§ **DESCRIPTION OF THE TASK**: Take every line that has the string "picture" and copy it out.

§ **SUPPLIED INFORMATION**:
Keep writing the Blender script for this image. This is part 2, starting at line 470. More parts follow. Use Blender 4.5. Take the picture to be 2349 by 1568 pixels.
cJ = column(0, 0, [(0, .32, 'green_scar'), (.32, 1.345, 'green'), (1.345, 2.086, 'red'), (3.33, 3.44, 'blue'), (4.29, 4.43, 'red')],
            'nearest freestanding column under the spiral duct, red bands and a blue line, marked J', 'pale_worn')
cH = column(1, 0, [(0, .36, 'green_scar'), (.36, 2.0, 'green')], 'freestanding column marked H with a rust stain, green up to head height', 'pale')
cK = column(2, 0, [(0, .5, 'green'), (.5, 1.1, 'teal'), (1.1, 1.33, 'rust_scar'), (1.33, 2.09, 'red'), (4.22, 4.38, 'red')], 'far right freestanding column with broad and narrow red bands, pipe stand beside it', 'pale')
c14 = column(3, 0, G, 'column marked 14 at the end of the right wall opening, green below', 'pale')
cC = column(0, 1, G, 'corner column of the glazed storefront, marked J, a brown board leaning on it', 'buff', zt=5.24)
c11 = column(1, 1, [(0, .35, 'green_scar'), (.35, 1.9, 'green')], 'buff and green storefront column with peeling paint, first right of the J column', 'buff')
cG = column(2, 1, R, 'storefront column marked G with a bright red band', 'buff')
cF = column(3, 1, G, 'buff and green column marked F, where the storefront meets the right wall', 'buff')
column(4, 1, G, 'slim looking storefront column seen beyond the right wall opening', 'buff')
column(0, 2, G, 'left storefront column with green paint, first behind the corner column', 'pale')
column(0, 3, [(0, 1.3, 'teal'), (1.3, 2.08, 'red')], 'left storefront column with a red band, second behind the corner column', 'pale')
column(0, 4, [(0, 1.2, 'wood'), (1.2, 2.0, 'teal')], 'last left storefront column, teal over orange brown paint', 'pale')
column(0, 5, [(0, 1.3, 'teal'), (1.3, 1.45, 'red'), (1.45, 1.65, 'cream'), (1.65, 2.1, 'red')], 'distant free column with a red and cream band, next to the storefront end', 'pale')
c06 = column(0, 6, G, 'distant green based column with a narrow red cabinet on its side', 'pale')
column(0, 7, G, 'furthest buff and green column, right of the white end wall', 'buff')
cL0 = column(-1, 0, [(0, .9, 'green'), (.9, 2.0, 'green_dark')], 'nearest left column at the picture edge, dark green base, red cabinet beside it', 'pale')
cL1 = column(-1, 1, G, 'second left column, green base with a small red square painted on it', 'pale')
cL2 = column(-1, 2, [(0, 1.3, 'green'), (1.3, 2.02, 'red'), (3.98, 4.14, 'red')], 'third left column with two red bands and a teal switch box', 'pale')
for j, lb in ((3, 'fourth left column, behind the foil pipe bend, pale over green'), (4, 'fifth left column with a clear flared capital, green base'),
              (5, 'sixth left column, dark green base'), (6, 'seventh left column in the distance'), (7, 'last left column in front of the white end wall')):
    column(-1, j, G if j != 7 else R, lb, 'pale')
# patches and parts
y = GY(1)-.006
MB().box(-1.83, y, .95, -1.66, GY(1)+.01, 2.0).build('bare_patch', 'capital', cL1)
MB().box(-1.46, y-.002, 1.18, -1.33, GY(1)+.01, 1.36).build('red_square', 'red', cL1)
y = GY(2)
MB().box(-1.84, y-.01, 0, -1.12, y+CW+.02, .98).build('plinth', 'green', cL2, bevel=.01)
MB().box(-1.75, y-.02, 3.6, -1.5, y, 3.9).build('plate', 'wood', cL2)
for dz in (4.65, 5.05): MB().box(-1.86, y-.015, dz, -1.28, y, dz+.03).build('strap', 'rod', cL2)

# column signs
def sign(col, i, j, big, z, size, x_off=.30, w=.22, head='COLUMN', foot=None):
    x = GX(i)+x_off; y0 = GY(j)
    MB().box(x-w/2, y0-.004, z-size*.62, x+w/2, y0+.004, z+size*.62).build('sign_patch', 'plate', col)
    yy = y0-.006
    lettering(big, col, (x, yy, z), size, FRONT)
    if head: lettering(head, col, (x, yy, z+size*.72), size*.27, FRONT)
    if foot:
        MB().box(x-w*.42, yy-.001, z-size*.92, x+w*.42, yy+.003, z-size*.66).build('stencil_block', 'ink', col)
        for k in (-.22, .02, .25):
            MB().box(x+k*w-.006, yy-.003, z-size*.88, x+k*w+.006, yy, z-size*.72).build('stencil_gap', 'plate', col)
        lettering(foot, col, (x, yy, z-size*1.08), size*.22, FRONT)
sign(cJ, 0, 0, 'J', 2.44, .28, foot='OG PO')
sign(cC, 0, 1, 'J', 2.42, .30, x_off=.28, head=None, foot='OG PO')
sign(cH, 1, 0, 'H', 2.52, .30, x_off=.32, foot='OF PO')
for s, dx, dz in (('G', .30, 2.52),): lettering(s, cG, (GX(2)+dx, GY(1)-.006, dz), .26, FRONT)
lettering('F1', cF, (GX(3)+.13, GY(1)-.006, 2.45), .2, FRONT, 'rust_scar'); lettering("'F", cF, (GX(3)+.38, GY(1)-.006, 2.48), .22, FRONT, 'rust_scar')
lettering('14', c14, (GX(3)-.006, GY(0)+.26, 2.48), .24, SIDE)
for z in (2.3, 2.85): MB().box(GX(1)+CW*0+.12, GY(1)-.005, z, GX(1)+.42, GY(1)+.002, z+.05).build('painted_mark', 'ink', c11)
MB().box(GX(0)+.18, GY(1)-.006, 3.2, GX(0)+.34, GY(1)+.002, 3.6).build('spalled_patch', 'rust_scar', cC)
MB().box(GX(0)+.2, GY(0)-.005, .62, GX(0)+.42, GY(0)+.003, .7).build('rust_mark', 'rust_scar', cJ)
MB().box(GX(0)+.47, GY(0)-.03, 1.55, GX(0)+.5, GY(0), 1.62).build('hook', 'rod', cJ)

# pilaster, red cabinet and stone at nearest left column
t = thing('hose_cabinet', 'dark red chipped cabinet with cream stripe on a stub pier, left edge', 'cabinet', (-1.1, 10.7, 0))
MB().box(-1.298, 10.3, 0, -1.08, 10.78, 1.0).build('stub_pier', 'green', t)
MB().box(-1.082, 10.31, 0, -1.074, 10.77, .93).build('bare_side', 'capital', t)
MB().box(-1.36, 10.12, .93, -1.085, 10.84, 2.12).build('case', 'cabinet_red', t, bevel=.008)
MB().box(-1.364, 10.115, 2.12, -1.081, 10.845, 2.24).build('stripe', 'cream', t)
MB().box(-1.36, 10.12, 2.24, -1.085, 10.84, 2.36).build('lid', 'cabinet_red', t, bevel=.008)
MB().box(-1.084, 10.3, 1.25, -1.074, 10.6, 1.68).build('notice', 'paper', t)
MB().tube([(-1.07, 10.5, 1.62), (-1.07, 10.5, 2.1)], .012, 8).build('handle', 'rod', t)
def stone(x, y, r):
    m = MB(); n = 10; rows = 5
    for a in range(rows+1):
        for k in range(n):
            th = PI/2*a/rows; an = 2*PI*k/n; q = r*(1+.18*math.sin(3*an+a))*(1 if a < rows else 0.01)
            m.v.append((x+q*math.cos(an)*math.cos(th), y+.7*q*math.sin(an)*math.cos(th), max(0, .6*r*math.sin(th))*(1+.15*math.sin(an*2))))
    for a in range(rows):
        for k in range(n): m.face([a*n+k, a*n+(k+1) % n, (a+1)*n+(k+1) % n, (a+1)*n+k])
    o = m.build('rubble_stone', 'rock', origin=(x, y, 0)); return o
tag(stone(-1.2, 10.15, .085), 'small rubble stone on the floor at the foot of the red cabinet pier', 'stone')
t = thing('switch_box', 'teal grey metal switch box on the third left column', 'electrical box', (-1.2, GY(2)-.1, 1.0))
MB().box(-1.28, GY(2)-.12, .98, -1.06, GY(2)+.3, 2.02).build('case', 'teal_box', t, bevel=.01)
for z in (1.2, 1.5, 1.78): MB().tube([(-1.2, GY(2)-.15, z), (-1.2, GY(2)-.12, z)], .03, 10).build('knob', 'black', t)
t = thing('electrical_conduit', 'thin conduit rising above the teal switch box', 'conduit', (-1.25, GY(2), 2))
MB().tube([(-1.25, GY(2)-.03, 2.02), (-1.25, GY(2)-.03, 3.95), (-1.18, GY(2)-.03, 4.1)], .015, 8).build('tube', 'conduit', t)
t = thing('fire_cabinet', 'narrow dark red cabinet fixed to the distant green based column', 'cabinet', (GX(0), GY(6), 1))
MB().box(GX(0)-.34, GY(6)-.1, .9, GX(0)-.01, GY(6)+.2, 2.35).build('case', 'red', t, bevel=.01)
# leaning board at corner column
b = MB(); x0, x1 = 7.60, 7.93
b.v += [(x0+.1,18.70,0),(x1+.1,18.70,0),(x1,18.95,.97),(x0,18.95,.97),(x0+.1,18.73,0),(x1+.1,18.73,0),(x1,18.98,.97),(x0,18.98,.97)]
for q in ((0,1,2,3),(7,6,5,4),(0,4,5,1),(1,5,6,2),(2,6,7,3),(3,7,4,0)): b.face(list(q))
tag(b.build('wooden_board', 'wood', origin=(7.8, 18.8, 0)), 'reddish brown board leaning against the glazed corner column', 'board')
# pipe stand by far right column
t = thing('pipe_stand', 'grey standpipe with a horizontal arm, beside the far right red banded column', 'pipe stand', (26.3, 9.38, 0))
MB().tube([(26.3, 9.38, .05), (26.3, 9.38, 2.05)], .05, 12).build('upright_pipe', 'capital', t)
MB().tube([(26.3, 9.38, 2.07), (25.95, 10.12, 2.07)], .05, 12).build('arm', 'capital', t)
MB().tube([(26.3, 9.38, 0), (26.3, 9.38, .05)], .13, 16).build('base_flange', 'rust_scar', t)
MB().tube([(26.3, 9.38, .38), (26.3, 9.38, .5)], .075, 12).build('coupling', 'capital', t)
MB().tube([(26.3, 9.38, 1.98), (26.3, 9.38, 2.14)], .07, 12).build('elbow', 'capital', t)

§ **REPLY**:
Keep writing the Blender script for this image. This is part 2, starting at line 470. More parts follow. Use Blender 4.5. Take the picture to be 2349 by 1568 pixels.
cL0 = column(-1, 0, [(0, .9, 'green'), (.9, 2.0, 'green_dark')], 'nearest left column at the picture edge, dark green base, red cabinet beside it', 'pale')